Sensing Shapes
In the late 1600s, William Molyneaux posed a question to a friend:
Suppose a man born blind, and now adult, and taught by his touch to distinguish between a cube and a sphere of the same metal, and nighly of the same bigness, so as to tell, when he felt one and the other, which is the cube, which is the sphere. Suppose then the cube and the sphere placed on a table, and the blind man made to see: query, Whether by his sight, before he touched them, he could now distinguish and tell which is the globe, which the cube?
This question is hard to investigate empirically. Hard questions are thrown to the philosophers.
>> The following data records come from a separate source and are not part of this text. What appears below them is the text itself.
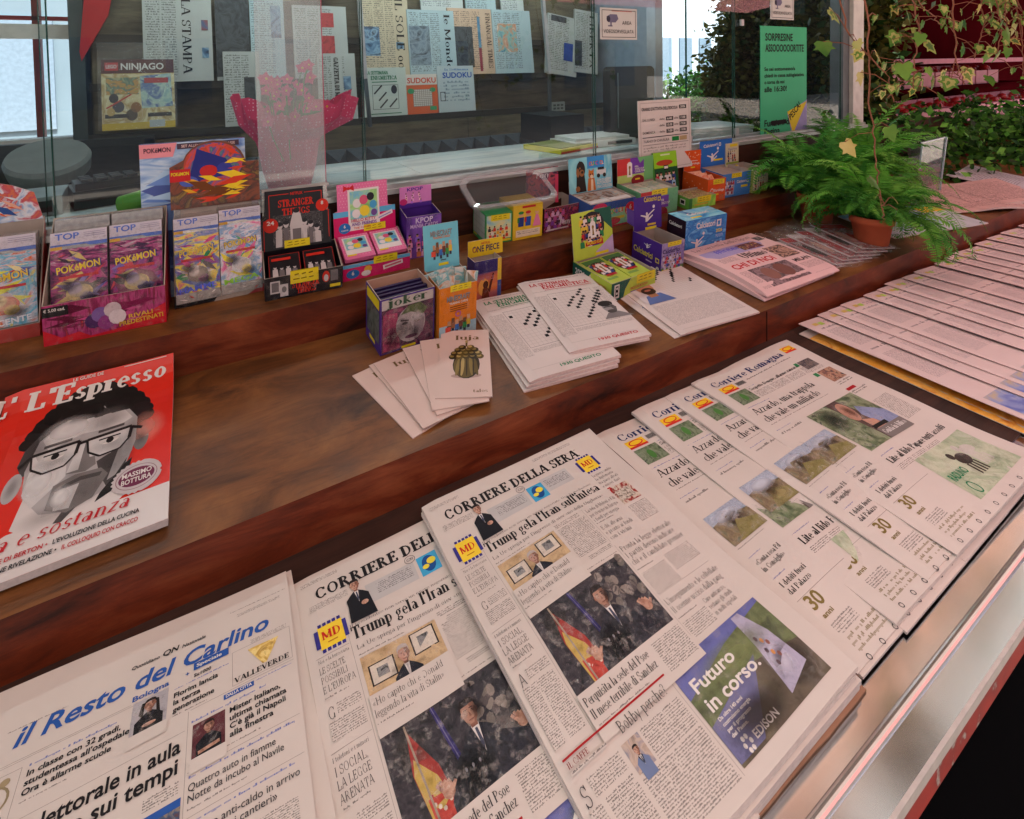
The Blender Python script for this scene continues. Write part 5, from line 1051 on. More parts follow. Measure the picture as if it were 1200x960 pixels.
for k in range(2):
    flat_mag('magazine', 'puzzle magazine with a colour photo of a bearded man, uppermost of its two' if k else 'puzzle magazine with bearded man mostly under its twin beside the green card tray', 'magazine', onmid(1.070+.030*k, 1.232-.006*k, -4-2*k, .0055*k), .285, .330, .005, beard, PZ, ZS, 'puzzle magazines with the bearded man', .004, .0012, 80+k)
# --- pink sports daily, folded
PK = mat('#d8b4b2', .8, .08, 0, .05, 9); PKB = bodymat('#d8b4b2', '#4a3236')
def gazzetta(c, W, H):
    c.text('La Gazzetta dello Sport', .03, .035, .021, INK, .31, 'light', l=2); c.body(.03, .008, .3, .006, PKB, .005)
    VI = ink('#6a62b8'); c.poly([(.02, .058), (.30, .050), (.33, .075), (.30, .11), (.05, .118), (.02, .09)], ink('#a596bd'), 1.2)
    c.text('#Inter', .08, .085, .026, VI, .13, bold=True, l=2); c.rect(.2, .06, .11, .045, art(['#c89a3a', '#3a2a3a', '#7a3a4a', '#d8b06a'], 40, .6, 3), 2); c.rect(.335, .035, .04, .03, INK2, 2); c.rect(.338, .038, .034, .024, art(['#8a7a7a', '#2a2a2e', '#c8b8b0'], 90, .6, 3), 3)
    c.text('Ultimo', .13, .155, .036, INK, .13, 'bold', l=2); c.text('CHI DI NOI', .03, .195, .026, ink('#c2242c'), .21, bold=True, l=2); c.rect(.27, .12, .10, .08, art(['#8a5a4a', '#3a2a2c', '#c89a86', '#6a4a52'], 40, .6, 6), 2)
    c.rect(.06, .21, .2, .09, art(['#6a4a4c', '#94787c', '#4a363a', '#a88a8c'], 30, .6, 7), 2); c.ell(.12, .25, .03, .03, ink('#8a5f56'), 3); c.ell(.19, .25, .035, .033, ink('#7a5048'), 3)
    c.text('MILAN', .285, .235, .018, INK, .085, bold=True, l=2); c.body(.28, .245, .1, .06, PKB, .0045); c.body(.02, .21, .035, .09, PKB, .0045); c.body(.03, .122, .08, .03, PKB, .0045)
def gz(label, M, t, draw, grp):
    W, H = .385, .318
    def warp(x, y):
        u = max(0, y-(H-.05))/.05          # rounded fold at the near edge
        return t*(1-.55*u**3) + .004*math.sin(x*9+1)*math.sin(y*10) + .010*math.sin(math.pi*y/H)
    mb = MB(); sheet(mb, W, H, t, warp, PK, PK, 14, 18, below=lambda x, y: .004*math.sin(x*9+1)*math.sin(y*10)*.5+.002)
    if draw: draw(Can(mb, Matrix(), .0002, warp), W, H)
    return place(mb.build('newspaper'), M, label, 'newspaper', grp)
gz('pink sports newspaper folded under the top one', onmid(1.432, 1.225, .5), .010, None, 'folded pink newspapers on the middle shelf')
gz('folded pink sports newspaper with colour photos, on top beside the blue box', onmid(1.447, 1.222, -.8, .012), .013, gazzetta, 'folded pink newspapers on the middle shelf')
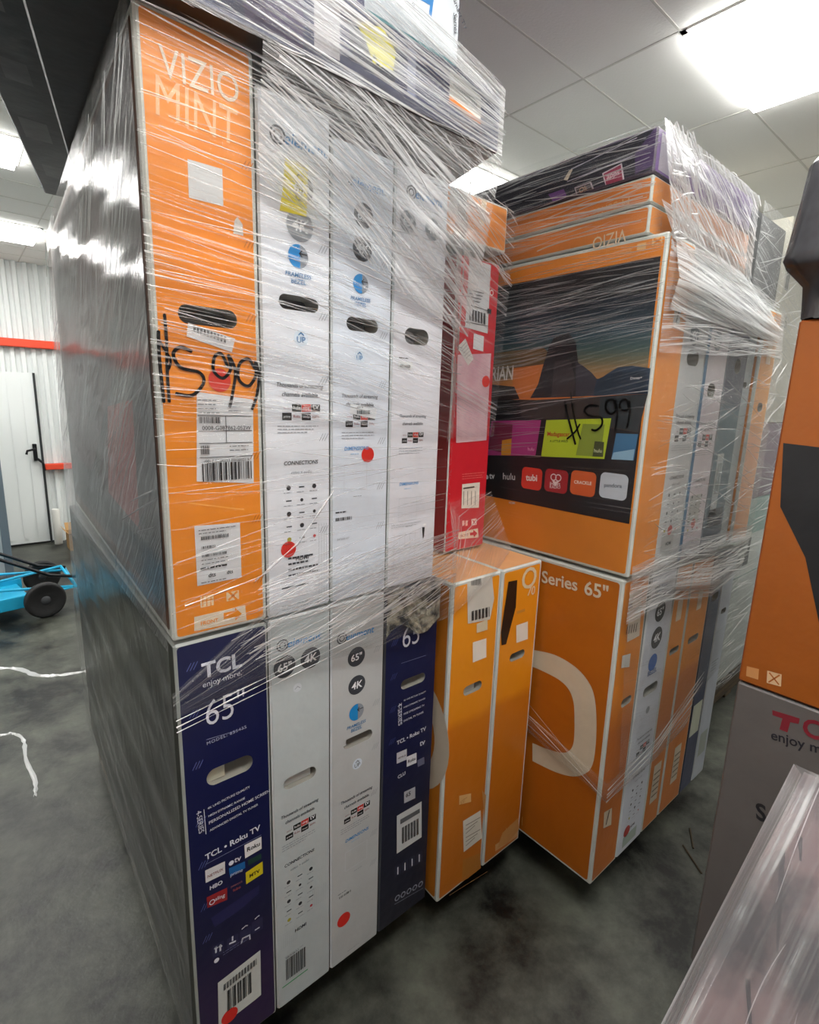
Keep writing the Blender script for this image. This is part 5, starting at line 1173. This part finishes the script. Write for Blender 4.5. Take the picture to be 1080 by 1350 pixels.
f.creases([(.058, 1.5, 1.55), (-.012, -.01, 1.65), (-.012, -.01, 2.05), (.058, 1.45, 2.05)], 90, cl, ang=(.6, 1.15), ln=(.15, .6), wd=(.0006, .002), seed=11, out=.006)
f.make('side_film', r1)
# stack 2
r2 = wrap('clear stretch wrap around the screen-picture stack, white glare at its upper corner')
xl = 1.048; yf = -.302
f = Film(); f.sheet([[(xl, .55, 1.50), (xl, .1, 1.52), (xl, -.30, 1.60)], [(xl, .55, 1.95), (xl, .1, 1.95), (xl, -.30, 1.95)]], md_, seed=9, uvrot=-.06)
f.creases([(xl, .55, 1.62), (xl, -.30, 1.72), (xl, -.30, 1.93), (xl, .55, 1.93)], 150, cl, ang=(-.12, .05), ln=(.08, .4), wd=(.0005, .0018), seed=12)
f.make('side_film', r2)
f = Film(); f.sheet([[(xl, .55, 1.10), (xl, .1, 1.10), (xl, -.30, 1.10)], [(xl, .55, 1.50), (xl, .1, 1.52), (xl, -.30, 1.60)]], lt, seed=10, uvrot=.05)
f.fold([(xl-.002, .45, 1.515), (xl-.002, .1, 1.545), (xl-.002, -.30, 1.59)], .0010, cm, nn=(-1, 0, 0)); f.fold([(xl-.002, .45, 1.665), (xl-.002, .1, 1.70), (xl-.002, -.30, 1.765)], .0010, cm, nn=(-1, 0, 0))
f.creases([(xl, .5, 1.36), (xl, -.0, 1.40), (xl, .0, 1.56), (xl, .5, 1.52)], 50, cl, ang=(-.05, .1), ln=(.05, .3), wd=(.0005, .0015), seed=13)
f.make('side_film', r2)
f = Film(); f.sheet([[(xl, .6, 1.95), (xl, .1, 1.95), (xl, -.28, 1.95)], [(xl-.006, .6, 2.2), (xl-.006, .1, 2.2), (xl-.006, -.26, 2.19)]], md_, seed=11, uvrot=0)
f.creases([(xl-.002, .55, 1.97), (xl-.002, -.25, 1.97), (xl-.008, -.25, 2.18), (xl-.008, .55, 2.18)], 110, cm, ang=(-.15, .12), ln=(.08, .35), wd=(.0006, .0022), seed=14)
f.make('top_film', r2)
f = Film(); f.sheet([[(1.06, yf, 1.68), (1.4, yf, 1.70), (1.70, yf, 1.72), (1.97, yf, 1.74)], [(1.06, -.30, 1.96), (1.35, -.28, 1.96), (1.6, -.27, 1.93), (1.97, -.29, 1.88)]], hv, seed=12, uvrot=-.08, uoff=3)
f.creases([(1.10, yf, 1.70), (1.95, yf, 1.73), (1.9, -.29, 1.90), (1.08, -.30, 1.96)], 170, cm, ang=(-.15, .12), ln=(.08, .4), wd=(.0008, .0035), seed=15)
f.sheet([[(1.06, -.30, 1.955), (1.35, -.28, 1.955), (1.70, -.26, 1.93)], [(1.05, -.255, 2.195), (1.35, -.255, 2.195), (1.69, -.255, 2.19)]], hv, seed=13, uvrot=.4, uoff=6)
f.creases([(1.06, -.30, 1.955), (1.70, -.26, 1.93), (1.69, -.255, 2.19), (1.05, -.255, 2.19)], 120, cm, ang=(-.7, .1), ln=(.04, .2), wd=(.001, .0035), seed=16)
f.creases([(1.06, -.30, 1.9), (1.2, -.30, 1.9), (1.2, -.27, 2.19), (1.05, -.265, 2.19)], 90, cm, ang=(-1.5, .5), ln=(.03, .12), wd=(.0015, .005), seed=26)
f.sheet([[(1.075, -.308, 1.78), (1.3, -.310, 1.78), (1.6, -.308, 1.78), (1.90, -.306, 1.78)], [(1.075, -.322, 1.85), (1.3, -.325, 1.85), (1.6, -.32, 1.84), (1.90, -.31, 1.82)], [(1.085, -.30, 1.93), (1.3, -.285, 1.95), (1.6, -.27, 1.95), (1.80, -.27, 1.90)], [(1.07, -.26, 2.03), (1.25, -.255, 2.03), (1.5, -.252, 2.0), (1.66, -.252, 1.98)]], gl, seed=33, uvrot=.1, uoff=8)  # milky sheet added and tilted up to give the white glare
f.make('gathered_film', r2)
f = Film(); f.sheet([[(1.06, yf, 1.10), (1.4, yf, 1.08), (1.97, yf, 1.08)], [(1.06, yf, 1.68), (1.4, yf, 1.70), (1.97, yf, 1.74)]], lt, seed=14, uvrot=-.2, uoff=3)
f.creases([(1.10, yf, 1.12), (1.95, yf, 1.10), (1.95, yf, 1.68), (1.08, yf, 1.60)], 170, cl, ang=(-.35, .25), ln=(.08, .4), wd=(.0006, .002), seed=17)
f.make('front_film', r2)
f = Film(); f.sheet([[(1.055, -.305, .98), (1.3, -.305, .99), (1.65, -.305, .93), (1.91, -.302, .97)], [(1.06, yf, 1.14), (1.4, yf, 1.16), (1.97, yf, 1.14)]], hv, seed=16, uvrot=.05, uoff=4)
f.creases([(1.06, -.305, 1.0), (1.9, -.302, .97), (1.97, yf, 1.14), (1.06, yf, 1.14)], 160, cm, ang=(-.15, .25), ln=(.08, .4), wd=(.0006, .0025), seed=18)
f.make('seam_film', r2)
f = Film(); f.sheet([[(1.05, .3, .60), (1.050, -.31, .44), (1.35, -.31, .44), (1.60, -.305, .46)], [(1.05, .3, .66), (1.050, -.31, .50), (1.35, -.31, .52), (1.65, -.305, .62)]], md_, seed=17, uvrot=.0, uoff=2)
for a, b, c in ((.44, .475, .60), (.455, .50, .62), (.48, .52, .64), (.465, .49, .60)): f.fold([(1.05, -.312, a), (1.35, -.312, b), (1.68, -.308, c)], .0022, cm)
f.fold([(1.046, .20, .66), (1.046, -.05, .56), (1.046, -.30, .455)], .002, cm, nn=(-1, 0, 0)); f.fold([(1.046, .20, .74), (1.046, -.30, .46)], .0014, cl, nn=(-1, 0, 0))
f.make('lower_band', r2)
f = Film(); f.sheet([[(1.12, -.306, .5), (1.35, -.306, .5), (1.90, -.306, .62)], [(1.06, -.304, .98), (1.3, -.304, .99), (1.90, -.302, .95)]], lt, seed=18, uvrot=.1, uoff=2)
f.make('front_film', r2)
# stack 4
r4 = wrap('clear stretch wrap around the mixed boxes in the gap behind')
f = Film(); f.sheet([[(2.22, -.09, .15), (2.7, -.09, .15), (3.3, -.09, .15)], [(2.22, -.09, 1.2), (2.7, -.09, 1.2), (3.3, -.09, 1.2)]], md_, seed=20, uvrot=-.1)
f.creases([(2.22, -.09, .15), (3.0, -.09, .15), (3.0, -.09, 1.25), (2.22, -.09, 1.25)], 130, cm, ang=(-.2, .35), ln=(.15, .5), wd=(.001, .0045), seed=19)
f.sheet([[(2.22, -.09, 1.2), (2.7, -.09, 1.2), (3.3, -.09, 1.2)], [(2.22, -.09, 2.35), (2.7, -.09, 2.35), (3.3, -.09, 2.35)]], md_, seed=21, uvrot=.3)
f.creases([(2.22, -.09, 1.25), (3.0, -.09, 1.25), (3.0, -.09, 2.35), (2.22, -.09, 2.35)], 90, cm, ang=(-.1, .7), ln=(.15, .5), wd=(.001, .004), seed=20)
f.make('front_film', r4)
# foreground: leaning wrapped panel at the lower right
fb_ = bpy.data.objects.new('wrapped_bundle', None); COL.objects.link(fb_); tag(fb_, 'leaning bundle in milky wrap over dark print, lower right corner', 'bundle')
Pa, Pb = Vector((.66, -.775, 1.025)), Vector((.375, -.74, .745)); dv_ = (Pb-Pa); Pc = Pb+dv_*2.0
Pc.z = max(Pc.z, .02)
nr = Vector((0, -1, 0)); dpt = 1.0
inner = noise_mat('dusky_print', '#1a1620', '#6f5e5c', scale=5, rough=(.4, .6), bump=.2, lo=.42, hi=.58)
th = Vector((.22, 0, -.16)).normalized()*.14
mb = MB(); off = Vector((.012, 0, -.012))
V8 = []
for yy in (-.012, -dpt):
    for p in (Pa+off, Pc+off, Pc+off+th, Pa+off+th): V8.append(Vector((p.x, p.y+yy, max(p.z, .004))))
i = mb.mi(inner); mb.V = V8; mb.F = [[0, 1, 2, 3], [7, 6, 5, 4], [0, 4, 5, 1], [1, 5, 6, 2], [2, 6, 7, 3], [3, 7, 4, 0]]; mb.M = [i]*6
mb.build('leaning_box', fb_)
fg = film_mat('wrap_foreground', base=.12, streak=.60, thr=(.46, .60), milky=.6, scale=(.5, 32), pthr=(.3, .6), rough=.22, tint=(.92, .87, .90), bump=.35)
f = Film(); f.sheet([[Pc, Pb, (Pa+Pb)/2, Pa], [Pc+nr*dpt, Pb+nr*dpt, (Pa+Pb)/2+nr*dpt, Pa+nr*dpt]], fg, seed=30, uvrot=0, nu=50, nv=40, amp=.003)
f.make('film', fb_)
f = Film(); f.sheet([[Pc+th*1.2, Pb+th*1.2, Pa+th*1.2], [Pc, Pb, Pa]], fg, seed=31, nu=40, nv=8, amp=.002); f.make('film', fb_)

smk = plain('dark_smudge', '#1c1620', .5)
def onface(a, b, h=.003): return Pa+(Pc-Pa)*a+nr*b+off+(-th).normalized()*h
k_ = MB()
for (a0, b0, a1, b1, w_) in ((.075, .040, .10, .052, .003), (.10, .03, .20, .07, .0035), (.14, .05, .22, .05, .004), (.24, .055, .30, .09, .003)):
    P_, Q_ = onface(a0, b0), onface(a1, b1); s_ = (Q_-P_).cross(th).normalized()*w_
    k_.poly([P_-s_, Q_-s_*.4, Q_+s_*.4, P_+s_], smk)
k_.build('marker_strokes', fb_)
f = Film(); f.creases([Pc, Pa, Pa+nr*dpt, Pc+nr*dpt], 110, cm, ang=(-.08, .08), ln=(.05, .28), wd=(.0005, .0016), seed=40, out=.004)
f.make('film_creases', fb_)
For this particular question, the philosopher must consider whether knowledge acquired through one sense can be reactivated through another.
I’m working on a project that has us “sensing” shapes in a different way. In Madeup, we fabricate shapes with code. We sense their parametric qualities and their constraints in an active way. Molyneaux’s question makes me wonder: if we have only programmed shapes and considered them as artifacts produced by computation, would we recognize them if we saw them uncomputationally, with our eyes?
While I find this question intriguing, the truth is that many of us can both see and feel, and much of our experiential knowledge is a combination of sensory inputs. Our eyes see glowing red metal, and we dare not touch it because of what happened last time. We reach into our pockets and feel a metal disc, and our visual cortex assembles an image of a quarter even before it’s visible.
Is fabricating shapes a third way of sensing them? If so, what kind of new knowledge do we gain by having this additional sense? How does this third sense associate with and trigger the other two?